>> BEGIN

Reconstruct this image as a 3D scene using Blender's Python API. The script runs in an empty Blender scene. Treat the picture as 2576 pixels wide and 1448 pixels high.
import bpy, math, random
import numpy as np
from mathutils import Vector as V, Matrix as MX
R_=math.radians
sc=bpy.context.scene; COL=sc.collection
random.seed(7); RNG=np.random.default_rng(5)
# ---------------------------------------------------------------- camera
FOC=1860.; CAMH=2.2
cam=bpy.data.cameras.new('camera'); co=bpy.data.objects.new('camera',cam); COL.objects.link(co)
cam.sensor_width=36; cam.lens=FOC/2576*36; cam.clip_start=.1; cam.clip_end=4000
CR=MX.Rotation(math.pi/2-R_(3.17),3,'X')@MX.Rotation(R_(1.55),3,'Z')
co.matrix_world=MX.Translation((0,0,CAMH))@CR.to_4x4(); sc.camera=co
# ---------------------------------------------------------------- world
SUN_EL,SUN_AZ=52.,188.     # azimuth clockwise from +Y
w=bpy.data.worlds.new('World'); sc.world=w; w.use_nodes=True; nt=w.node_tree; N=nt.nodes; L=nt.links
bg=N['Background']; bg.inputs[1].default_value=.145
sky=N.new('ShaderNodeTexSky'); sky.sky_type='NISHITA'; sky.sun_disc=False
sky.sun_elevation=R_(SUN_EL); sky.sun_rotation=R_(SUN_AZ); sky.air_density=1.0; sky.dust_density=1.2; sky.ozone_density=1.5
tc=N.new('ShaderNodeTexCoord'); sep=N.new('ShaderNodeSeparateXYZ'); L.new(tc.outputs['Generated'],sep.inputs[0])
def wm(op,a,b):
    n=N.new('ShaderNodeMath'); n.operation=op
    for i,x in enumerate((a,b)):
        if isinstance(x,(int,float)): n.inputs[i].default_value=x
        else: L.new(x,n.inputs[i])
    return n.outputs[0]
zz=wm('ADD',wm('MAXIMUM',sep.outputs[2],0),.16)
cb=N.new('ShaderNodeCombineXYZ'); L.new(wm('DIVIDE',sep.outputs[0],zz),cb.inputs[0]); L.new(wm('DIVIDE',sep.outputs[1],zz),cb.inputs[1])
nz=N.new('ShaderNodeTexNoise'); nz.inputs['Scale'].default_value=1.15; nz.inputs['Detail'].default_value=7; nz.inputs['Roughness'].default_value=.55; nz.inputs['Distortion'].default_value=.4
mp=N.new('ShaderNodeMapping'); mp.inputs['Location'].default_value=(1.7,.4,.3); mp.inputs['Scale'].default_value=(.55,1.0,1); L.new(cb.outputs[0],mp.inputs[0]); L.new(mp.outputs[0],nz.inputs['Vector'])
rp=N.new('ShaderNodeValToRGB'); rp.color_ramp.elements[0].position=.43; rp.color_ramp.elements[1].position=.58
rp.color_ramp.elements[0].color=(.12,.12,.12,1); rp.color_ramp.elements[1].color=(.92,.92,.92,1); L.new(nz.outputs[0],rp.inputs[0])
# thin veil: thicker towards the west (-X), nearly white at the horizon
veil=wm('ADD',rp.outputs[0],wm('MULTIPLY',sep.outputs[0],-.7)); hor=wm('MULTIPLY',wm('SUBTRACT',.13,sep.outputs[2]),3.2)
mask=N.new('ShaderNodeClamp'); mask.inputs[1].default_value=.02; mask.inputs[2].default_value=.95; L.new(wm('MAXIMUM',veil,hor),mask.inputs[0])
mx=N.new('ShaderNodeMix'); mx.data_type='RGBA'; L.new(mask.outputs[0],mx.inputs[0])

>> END

Retype all of the material above with every character intact.

▶ Exercise output
Reconstruct this image as a 3D scene using Blender's Python API. The script runs in an empty Blender scene. Treat the picture as 2576 pixels wide and 1448 pixels high.
import bpy, math, random
import numpy as np
from mathutils import Vector as V, Matrix as MX
R_=math.radians
sc=bpy.context.scene; COL=sc.collection
random.seed(7); RNG=np.random.default_rng(5)
# ---------------------------------------------------------------- camera
FOC=1860.; CAMH=2.2
cam=bpy.data.cameras.new('camera'); co=bpy.data.objects.new('camera',cam); COL.objects.link(co)
cam.sensor_width=36; cam.lens=FOC/2576*36; cam.clip_start=.1; cam.clip_end=4000
CR=MX.Rotation(math.pi/2-R_(3.17),3,'X')@MX.Rotation(R_(1.55),3,'Z')
co.matrix_world=MX.Translation((0,0,CAMH))@CR.to_4x4(); sc.camera=co
# ---------------------------------------------------------------- world
SUN_EL,SUN_AZ=52.,188.     # azimuth clockwise from +Y
w=bpy.data.worlds.new('World'); sc.world=w; w.use_nodes=True; nt=w.node_tree; N=nt.nodes; L=nt.links
bg=N['Background']; bg.inputs[1].default_value=.145
sky=N.new('ShaderNodeTexSky'); sky.sky_type='NISHITA'; sky.sun_disc=False
sky.sun_elevation=R_(SUN_EL); sky.sun_rotation=R_(SUN_AZ); sky.air_density=1.0; sky.dust_density=1.2; sky.ozone_density=1.5
tc=N.new('ShaderNodeTexCoord'); sep=N.new('ShaderNodeSeparateXYZ'); L.new(tc.outputs['Generated'],sep.inputs[0])
def wm(op,a,b):
    n=N.new('ShaderNodeMath'); n.operation=op
    for i,x in enumerate((a,b)):
        if isinstance(x,(int,float)): n.inputs[i].default_value=x
        else: L.new(x,n.inputs[i])
    return n.outputs[0]
zz=wm('ADD',wm('MAXIMUM',sep.outputs[2],0),.16)
cb=N.new('ShaderNodeCombineXYZ'); L.new(wm('DIVIDE',sep.outputs[0],zz),cb.inputs[0]); L.new(wm('DIVIDE',sep.outputs[1],zz),cb.inputs[1])
nz=N.new('ShaderNodeTexNoise'); nz.inputs['Scale'].default_value=1.15; nz.inputs['Detail'].default_value=7; nz.inputs['Roughness'].default_value=.55; nz.inputs['Distortion'].default_value=.4
mp=N.new('ShaderNodeMapping'); mp.inputs['Location'].default_value=(1.7,.4,.3); mp.inputs['Scale'].default_value=(.55,1.0,1); L.new(cb.outputs[0],mp.inputs[0]); L.new(mp.outputs[0],nz.inputs['Vector'])
rp=N.new('ShaderNodeValToRGB'); rp.color_ramp.elements[0].position=.43; rp.color_ramp.elements[1].position=.58
rp.color_ramp.elements[0].color=(.12,.12,.12,1); rp.color_ramp.elements[1].color=(.92,.92,.92,1); L.new(nz.outputs[0],rp.inputs[0])
# thin veil: thicker towards the west (-X), nearly white at the horizon
veil=wm('ADD',rp.outputs[0],wm('MULTIPLY',sep.outputs[0],-.7)); hor=wm('MULTIPLY',wm('SUBTRACT',.13,sep.outputs[2]),3.2)
mask=N.new('ShaderNodeClamp'); mask.inputs[1].default_value=.02; mask.inputs[2].default_value=.95; L.new(wm('MAXIMUM',veil,hor),mask.inputs[0])
mx=N.new('ShaderNodeMix'); mx.data_type='RGBA'; L.new(mask.outputs[0],mx.inputs[0])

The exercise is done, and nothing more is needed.